Sales and profits declined at book superstore giant Barnes & Noble for both the quarter and year, as it unveiled its plans for the upcoming year and pointed to promising underlying trends.

Sales for the fiscal year that ended April 30 were $4.16 billion, down 3.1%, after a somewhat surprising 3.7% decline for the final quarter.  The company lost $30.6 million for the quarter, down from $3 million in the year ago period, and had a profit of $14.7 million for the year, down from a $32.9 million profit in the prior year.

At the company’s investor day (as transcribed by Seeking Alpha), B&N executives laid out the company’s plans for the future, with perhaps the most interesting market information provided by CEO Ron Boire, who told analysts that recent research showed that young adults were more likely to read books than older consumers.   According to a report by Pew Research, 80% of adults in that age group have read a book in the last year, compared to 72% of all adults.  In the same context, Boire also spoke of “digital blowback.”

“I believe there is also an emerging trend of returning to physical ownership and physical experience which I call digital blowback, in which people want to own and touch a physical object, whether it be a beautiful, artistic book cover or a great album jacket and a piece of vinyl,” Boire said.

Boire said B&N estimates that about 15% of consumer book sales are digital, and that the company has about a 20% share of the physical book market, and 9% of the digital market.

Geek categories continued to be strong contributors, a trend which has been ongoing in multiple chain retailers for some time (see “Growth of Geek Driving Sales in Chains”).

B&N doubled the space for graphic novels and manga in its stores in the last fiscal year, and plans for next year include continuing to grow business in the graphic novel category “through increases in assortment choices and compelling promotions," according to Chief Merchandising Officer Mary Amicucci.

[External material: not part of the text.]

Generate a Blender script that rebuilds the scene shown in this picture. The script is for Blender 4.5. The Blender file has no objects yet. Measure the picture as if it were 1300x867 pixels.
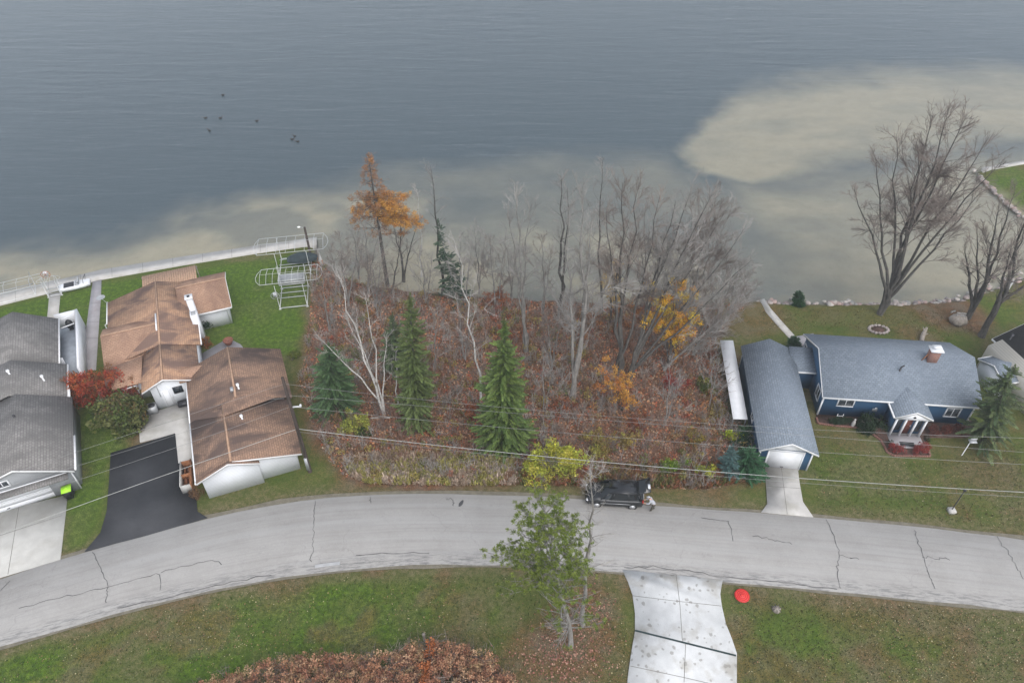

Toys and games have expanded to 7% of the company’s business, she said.  We applied that percentage to sales, and that produces roughly $280 million in annual toy and game sales by the chain.

B&N had previously announced that it is going to be opening stores with a new concept, but has now revealed their locations and some details about differences from existing stores.  The new stores will be located in Eastchester, New York; Edina, Minnesota; Folsom, California; and in Loudoun County, Virginia.  The company is emphasizing community chain-wide, and community will play a big role in this new concept, with increased customer seating areas, despite a floor space that is 20-25% smaller than current stores.  Sales will  be supported by a new mobile app that will include store-specific locators that will direct customers to specific titles within the stores.  Booksellers will be carrying tablets, and customers can text booksellers for help.

As geek culture retailers have known for some time, creating an in-store community helps defend against online competition, and B&N is now coming to a similar realization.  The company has been expanding events, including many with geek themes (see “Barnes & Noble Expands Game Events to All 640 Stores” and “B&N Plans ‘Batman v Superman’ Day”), and plans to continue to do so.

“These one-of-a-kind events are a key differentiator for us in providing experiences that engage our customers and they cannot be replicated online,” Amicucci said.

Other new initiatives for the chain include expanded food and drink offerings, including beer and wine and tableside service in its cafes; a reorganization of adult trade books to improve discoverability; “For the Artist” shops, which will offer art supplies to expand coloring book customers into new art categories, in 200 stores; and hyper-local merchandise assortments tailored strongly to local tastes in 50 stores.

The moves reflect four goals identified by Fiore as key for the new fiscal year:  cutting Nook losses (the unit lost over $98 million in the last year), growing bookstore and online sales, reducing overhead, and growing the company’s membership base to 80% of revenue.

The company is projecting comparable store sales of flat to up 1% for the next fiscal year.